Just

justposter12 to 17 August,
16:50
Paradise Green at St. Augustine’s on George IV Bridge

Just starts with a young woman, Victoria, standing at a bus stop. A corpse lies near her with an umbrella stuck in its back. From there the audience witnesses a tale of Kafa-esque injustice unfold. There are many surreal features including a blindfolded Judge, townspeople who speak in (bad) synchronised verse and a forgetful policeman who confuses his words.
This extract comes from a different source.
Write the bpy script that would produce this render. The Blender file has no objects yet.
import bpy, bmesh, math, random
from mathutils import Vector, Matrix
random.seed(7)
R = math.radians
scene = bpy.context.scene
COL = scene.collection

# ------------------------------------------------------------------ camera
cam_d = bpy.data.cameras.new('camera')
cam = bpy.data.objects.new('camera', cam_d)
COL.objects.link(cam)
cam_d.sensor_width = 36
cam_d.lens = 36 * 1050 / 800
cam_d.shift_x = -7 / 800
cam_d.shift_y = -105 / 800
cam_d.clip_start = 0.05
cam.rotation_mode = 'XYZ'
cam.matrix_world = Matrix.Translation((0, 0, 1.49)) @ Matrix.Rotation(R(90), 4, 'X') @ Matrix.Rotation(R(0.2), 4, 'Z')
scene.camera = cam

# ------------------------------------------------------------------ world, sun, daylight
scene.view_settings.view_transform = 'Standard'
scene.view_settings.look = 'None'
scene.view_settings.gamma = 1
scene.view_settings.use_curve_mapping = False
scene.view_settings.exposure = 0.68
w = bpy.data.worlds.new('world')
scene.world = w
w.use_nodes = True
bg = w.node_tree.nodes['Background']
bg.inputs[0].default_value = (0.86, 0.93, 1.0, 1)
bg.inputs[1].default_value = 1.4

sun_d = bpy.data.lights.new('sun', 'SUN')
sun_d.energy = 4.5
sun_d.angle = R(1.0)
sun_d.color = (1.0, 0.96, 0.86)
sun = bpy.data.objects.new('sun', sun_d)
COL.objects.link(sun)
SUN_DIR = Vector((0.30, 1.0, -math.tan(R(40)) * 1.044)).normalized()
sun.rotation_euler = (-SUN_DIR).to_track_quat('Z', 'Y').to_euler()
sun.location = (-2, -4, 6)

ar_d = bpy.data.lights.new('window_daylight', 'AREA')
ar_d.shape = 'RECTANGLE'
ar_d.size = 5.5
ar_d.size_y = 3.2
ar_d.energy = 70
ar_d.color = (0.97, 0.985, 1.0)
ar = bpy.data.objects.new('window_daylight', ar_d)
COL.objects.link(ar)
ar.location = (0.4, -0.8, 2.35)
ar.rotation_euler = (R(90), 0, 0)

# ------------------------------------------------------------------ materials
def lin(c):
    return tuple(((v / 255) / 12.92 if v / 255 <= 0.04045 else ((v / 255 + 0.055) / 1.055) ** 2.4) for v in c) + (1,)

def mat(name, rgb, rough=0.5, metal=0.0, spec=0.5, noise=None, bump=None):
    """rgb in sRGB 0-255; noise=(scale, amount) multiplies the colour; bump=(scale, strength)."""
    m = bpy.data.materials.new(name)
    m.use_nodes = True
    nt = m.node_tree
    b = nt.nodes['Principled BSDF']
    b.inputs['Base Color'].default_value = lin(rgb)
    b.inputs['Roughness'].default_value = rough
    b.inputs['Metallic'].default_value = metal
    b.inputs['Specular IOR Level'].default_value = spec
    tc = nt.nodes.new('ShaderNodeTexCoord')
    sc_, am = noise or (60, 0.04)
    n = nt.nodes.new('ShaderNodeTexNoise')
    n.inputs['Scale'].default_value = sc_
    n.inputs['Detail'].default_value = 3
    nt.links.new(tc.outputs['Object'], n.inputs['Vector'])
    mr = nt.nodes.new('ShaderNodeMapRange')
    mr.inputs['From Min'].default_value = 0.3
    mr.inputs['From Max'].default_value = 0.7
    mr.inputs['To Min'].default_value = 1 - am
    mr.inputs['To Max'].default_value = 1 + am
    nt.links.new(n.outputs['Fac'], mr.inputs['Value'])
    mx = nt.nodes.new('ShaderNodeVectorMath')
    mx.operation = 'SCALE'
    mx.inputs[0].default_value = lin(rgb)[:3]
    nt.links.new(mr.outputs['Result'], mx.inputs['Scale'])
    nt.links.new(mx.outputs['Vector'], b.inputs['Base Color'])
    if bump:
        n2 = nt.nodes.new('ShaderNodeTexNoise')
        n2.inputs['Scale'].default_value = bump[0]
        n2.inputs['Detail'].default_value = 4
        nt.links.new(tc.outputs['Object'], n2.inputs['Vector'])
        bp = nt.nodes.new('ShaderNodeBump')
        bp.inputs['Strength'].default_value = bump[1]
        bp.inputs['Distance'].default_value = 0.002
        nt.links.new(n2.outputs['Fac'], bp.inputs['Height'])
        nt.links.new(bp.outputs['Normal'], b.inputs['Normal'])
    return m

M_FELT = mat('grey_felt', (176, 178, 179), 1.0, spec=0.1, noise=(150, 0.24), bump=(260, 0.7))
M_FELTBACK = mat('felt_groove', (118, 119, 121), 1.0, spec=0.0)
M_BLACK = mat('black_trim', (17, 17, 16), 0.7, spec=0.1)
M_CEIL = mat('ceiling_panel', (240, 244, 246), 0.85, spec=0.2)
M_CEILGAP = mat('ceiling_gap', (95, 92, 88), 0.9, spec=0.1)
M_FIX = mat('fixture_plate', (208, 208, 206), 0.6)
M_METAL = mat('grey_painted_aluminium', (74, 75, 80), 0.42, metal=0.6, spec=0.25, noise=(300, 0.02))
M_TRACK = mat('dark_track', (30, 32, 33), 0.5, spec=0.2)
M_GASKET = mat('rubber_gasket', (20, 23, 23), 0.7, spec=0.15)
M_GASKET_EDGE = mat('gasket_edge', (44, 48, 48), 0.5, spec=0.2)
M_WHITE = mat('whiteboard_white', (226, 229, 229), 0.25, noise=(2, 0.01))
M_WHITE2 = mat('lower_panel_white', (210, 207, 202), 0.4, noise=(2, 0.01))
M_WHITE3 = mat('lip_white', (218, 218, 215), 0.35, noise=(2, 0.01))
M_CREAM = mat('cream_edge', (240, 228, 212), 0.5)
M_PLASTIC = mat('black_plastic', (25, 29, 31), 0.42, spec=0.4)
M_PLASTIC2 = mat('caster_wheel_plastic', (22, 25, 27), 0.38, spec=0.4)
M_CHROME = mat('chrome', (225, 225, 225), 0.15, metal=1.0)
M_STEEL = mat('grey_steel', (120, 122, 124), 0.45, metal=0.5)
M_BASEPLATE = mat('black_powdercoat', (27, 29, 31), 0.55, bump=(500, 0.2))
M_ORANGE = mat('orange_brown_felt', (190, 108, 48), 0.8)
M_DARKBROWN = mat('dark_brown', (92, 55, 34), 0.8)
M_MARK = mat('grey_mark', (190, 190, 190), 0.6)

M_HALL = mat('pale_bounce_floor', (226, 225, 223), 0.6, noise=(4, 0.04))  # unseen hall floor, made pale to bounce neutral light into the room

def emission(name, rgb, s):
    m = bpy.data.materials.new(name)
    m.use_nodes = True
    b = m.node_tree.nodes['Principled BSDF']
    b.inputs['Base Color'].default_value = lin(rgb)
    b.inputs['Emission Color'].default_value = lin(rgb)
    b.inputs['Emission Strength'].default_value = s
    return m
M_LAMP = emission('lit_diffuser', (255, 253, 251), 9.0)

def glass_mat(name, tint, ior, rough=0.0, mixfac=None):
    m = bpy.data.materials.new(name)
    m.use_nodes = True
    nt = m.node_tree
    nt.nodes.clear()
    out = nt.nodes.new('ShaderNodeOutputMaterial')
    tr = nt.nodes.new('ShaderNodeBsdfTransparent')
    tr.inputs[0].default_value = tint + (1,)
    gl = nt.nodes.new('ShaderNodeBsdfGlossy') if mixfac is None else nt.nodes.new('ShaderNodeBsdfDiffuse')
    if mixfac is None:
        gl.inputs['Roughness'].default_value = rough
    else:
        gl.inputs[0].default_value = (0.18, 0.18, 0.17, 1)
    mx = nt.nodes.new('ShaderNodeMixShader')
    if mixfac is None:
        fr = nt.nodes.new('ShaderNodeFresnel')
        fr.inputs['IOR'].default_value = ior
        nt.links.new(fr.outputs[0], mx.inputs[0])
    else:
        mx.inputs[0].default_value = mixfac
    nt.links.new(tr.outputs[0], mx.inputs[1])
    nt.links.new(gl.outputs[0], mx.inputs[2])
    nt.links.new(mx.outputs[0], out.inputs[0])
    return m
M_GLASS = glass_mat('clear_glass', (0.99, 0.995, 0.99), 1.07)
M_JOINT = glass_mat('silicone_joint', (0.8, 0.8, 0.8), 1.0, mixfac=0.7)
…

This production is performed by Sixth form actors from Oundle School (near Peterborough). These are Robbie Younger (Grafton) playing Albert, Victoria shared by Lily Spicer (Sanderson) and Livvy Sellers (Laxton). They are supported by Emma Kelmsley-Pein (Sanderson), Georgie Anstey (Laxton), Alex Wallitt (Kirkeby), Monica Dahiya (Laxton) and Annabelle Sherwood (Wyatt), with Polly Halstead (Sanderson) as stage manager. All of them did a great job in what can be a difficult play to perform.

At the heart of the play is the issue of Justice, or perhaps injustice. The writer spoke of the blind Judge Mrs Wright:

“I had no specific person in line for Mrs. Wright. In fact the character started off as a man then she became female and you can read her as anything you like. Justice is blind but hers is a different kind of blindness. It is a chosen kind of blindness. She almost always decides which direction to look.”
http://www.jimmulligan.co.uk/interview/ali-smith-just

Themes of class and the treatment of outsiders are hinted at but never fully developed. This is a deliberate tactic to provoke thought as the audience is left to fill in the gaps in the narrative. Sometimes just a word or phrase is used (like a reference to shopping at Waitrose or the statement that someone doesn’t come from “round here”). There is a clear theme of suspicion of the ‘other’.

There are clear Brechtian influences at work in the play too. The characters indicate that they are aware that it is a play and refer to ‘our play, our unending poem, our theatre of here’. The actors sometimes peer out at the audience. The writer makes it clear that they could walk out if they really wanted but they seem trapped in a cycle. In that sense the play is pessimistic. If they realise they have a choice they lack the will or courage to exercise it. This then is a play with a message, very subtly put and ably delivered by a talented young cast.